Осенью 1938 г. так же внезапно, как начался полтора года назад, террор остановился. Уже десять месяцев Ежов получал от Сталина не бывшую отцовскую ласку, а противоречивые знаки милости и немилости. В июле 1937 г. Ежова наградили орденом Ленина – он побрил голову именно тогда – ив октябре сделали членом политбюро. Ежов, однако, знал, что Сталин чаще всего выделял новых выдвиженцев перед их уничтожением. 20 декабря 1937 г. Ежов был самым почетным гостем на праздновании двадцатилетия ЧК. Сталин не приехал, а воспевать железных комиссаров прислал Анастаса Микояна.
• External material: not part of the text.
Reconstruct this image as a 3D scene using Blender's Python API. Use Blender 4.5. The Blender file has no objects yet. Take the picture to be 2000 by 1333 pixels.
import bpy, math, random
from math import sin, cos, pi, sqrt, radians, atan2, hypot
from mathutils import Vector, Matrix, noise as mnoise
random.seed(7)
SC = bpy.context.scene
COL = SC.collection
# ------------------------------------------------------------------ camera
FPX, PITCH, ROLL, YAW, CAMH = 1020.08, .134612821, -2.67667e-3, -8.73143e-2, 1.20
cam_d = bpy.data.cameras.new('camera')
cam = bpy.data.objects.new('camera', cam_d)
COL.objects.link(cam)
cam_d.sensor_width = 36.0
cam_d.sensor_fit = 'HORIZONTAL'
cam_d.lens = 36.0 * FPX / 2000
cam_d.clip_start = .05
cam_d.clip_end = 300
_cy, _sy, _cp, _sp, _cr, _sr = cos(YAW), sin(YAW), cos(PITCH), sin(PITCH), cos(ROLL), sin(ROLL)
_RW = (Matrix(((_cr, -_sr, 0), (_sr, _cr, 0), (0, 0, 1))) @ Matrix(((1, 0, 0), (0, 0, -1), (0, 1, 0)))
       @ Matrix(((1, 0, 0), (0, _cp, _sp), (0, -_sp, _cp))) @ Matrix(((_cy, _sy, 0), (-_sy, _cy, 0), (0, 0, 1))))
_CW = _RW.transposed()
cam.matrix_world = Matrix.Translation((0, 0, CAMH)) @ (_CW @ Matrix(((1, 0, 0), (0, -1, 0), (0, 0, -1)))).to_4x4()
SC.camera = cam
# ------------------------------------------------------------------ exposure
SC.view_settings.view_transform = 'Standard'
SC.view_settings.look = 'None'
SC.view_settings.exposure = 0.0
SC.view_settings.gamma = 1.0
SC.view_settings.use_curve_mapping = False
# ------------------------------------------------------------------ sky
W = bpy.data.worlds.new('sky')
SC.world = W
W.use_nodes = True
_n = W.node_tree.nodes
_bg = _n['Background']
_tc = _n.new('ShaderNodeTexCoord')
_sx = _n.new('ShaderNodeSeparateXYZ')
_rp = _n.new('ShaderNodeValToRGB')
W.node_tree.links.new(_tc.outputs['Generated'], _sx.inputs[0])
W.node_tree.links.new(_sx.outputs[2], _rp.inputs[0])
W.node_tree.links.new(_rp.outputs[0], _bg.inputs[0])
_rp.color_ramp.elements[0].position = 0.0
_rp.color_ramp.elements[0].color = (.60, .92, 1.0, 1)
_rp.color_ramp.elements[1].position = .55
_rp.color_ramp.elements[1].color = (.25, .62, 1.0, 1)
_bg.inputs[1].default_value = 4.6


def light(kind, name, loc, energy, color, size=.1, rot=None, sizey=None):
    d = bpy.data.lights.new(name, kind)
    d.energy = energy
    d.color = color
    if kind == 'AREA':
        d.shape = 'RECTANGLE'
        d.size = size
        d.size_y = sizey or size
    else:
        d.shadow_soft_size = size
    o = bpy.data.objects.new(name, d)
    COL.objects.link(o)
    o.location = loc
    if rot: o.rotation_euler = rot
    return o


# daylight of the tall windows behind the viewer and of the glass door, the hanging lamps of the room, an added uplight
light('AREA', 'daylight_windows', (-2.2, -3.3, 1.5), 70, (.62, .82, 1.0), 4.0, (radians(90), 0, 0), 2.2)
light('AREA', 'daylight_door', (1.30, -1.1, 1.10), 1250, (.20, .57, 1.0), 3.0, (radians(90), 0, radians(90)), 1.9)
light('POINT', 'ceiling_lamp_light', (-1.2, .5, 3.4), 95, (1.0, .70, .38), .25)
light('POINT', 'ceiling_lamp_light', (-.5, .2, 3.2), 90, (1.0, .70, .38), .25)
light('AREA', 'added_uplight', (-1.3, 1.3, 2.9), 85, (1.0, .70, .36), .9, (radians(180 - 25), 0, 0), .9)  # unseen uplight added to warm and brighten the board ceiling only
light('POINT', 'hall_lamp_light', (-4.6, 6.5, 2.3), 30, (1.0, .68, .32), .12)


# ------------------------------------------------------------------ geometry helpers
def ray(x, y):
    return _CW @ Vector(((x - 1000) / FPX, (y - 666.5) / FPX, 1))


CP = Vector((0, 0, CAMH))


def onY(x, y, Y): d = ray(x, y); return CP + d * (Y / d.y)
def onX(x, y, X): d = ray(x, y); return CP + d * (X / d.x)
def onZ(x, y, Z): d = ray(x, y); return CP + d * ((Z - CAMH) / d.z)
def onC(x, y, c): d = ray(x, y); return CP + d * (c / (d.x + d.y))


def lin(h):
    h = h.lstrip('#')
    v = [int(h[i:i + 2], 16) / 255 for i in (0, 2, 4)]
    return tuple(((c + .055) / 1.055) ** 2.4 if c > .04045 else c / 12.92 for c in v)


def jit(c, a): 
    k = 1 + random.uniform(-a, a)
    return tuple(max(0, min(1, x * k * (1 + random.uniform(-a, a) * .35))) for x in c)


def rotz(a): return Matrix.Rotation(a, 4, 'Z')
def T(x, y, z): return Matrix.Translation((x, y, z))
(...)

Несмотря на то что Ежова поставили на пьедестал не ниже, чем Дзержинского, что дагестанские и казахские поэты слагали о нем эпосы и что название не одного города меняли на Ежовск, Сталин им пренебрег.
Ежов запил, и из-за запоев в декабре 1937 г. политбюро назначило ему два месяца отпуска. В феврале 1938 г. Ежов еще не протрезвел: он повез своего протеже Успенского в Киев, где тот стал главой украинского НКВД. В Киеве, с помощью более трезвого Никиты Хрущева, Ежов и Успенский, сами без задних ног от водки, произвели свирепую чистку киевского НКВД. Ежов начал арестовывать собственных подручных – кто погиб из-за бывших отношений с Ягодой, кто – как Яков Дейч в Ростове-на-Дону или Петр Булах во Владикавказе – под раньше немыслимым предлогом «излишеств». Такие «излишества» вообще-то разрешали: еще в сентябре 1938 г. Сталин инструктировал местные НКВД расстреливать, не дожидаясь подтверждения центра, то есть Ежова. Последняя неистовая волна убийств, унесшая 105 тыс. людей, расстрелянных по приговорам провинциальных троек, длилась всего два месяца. Вместе с этой волной кончилась и карьера Ежова.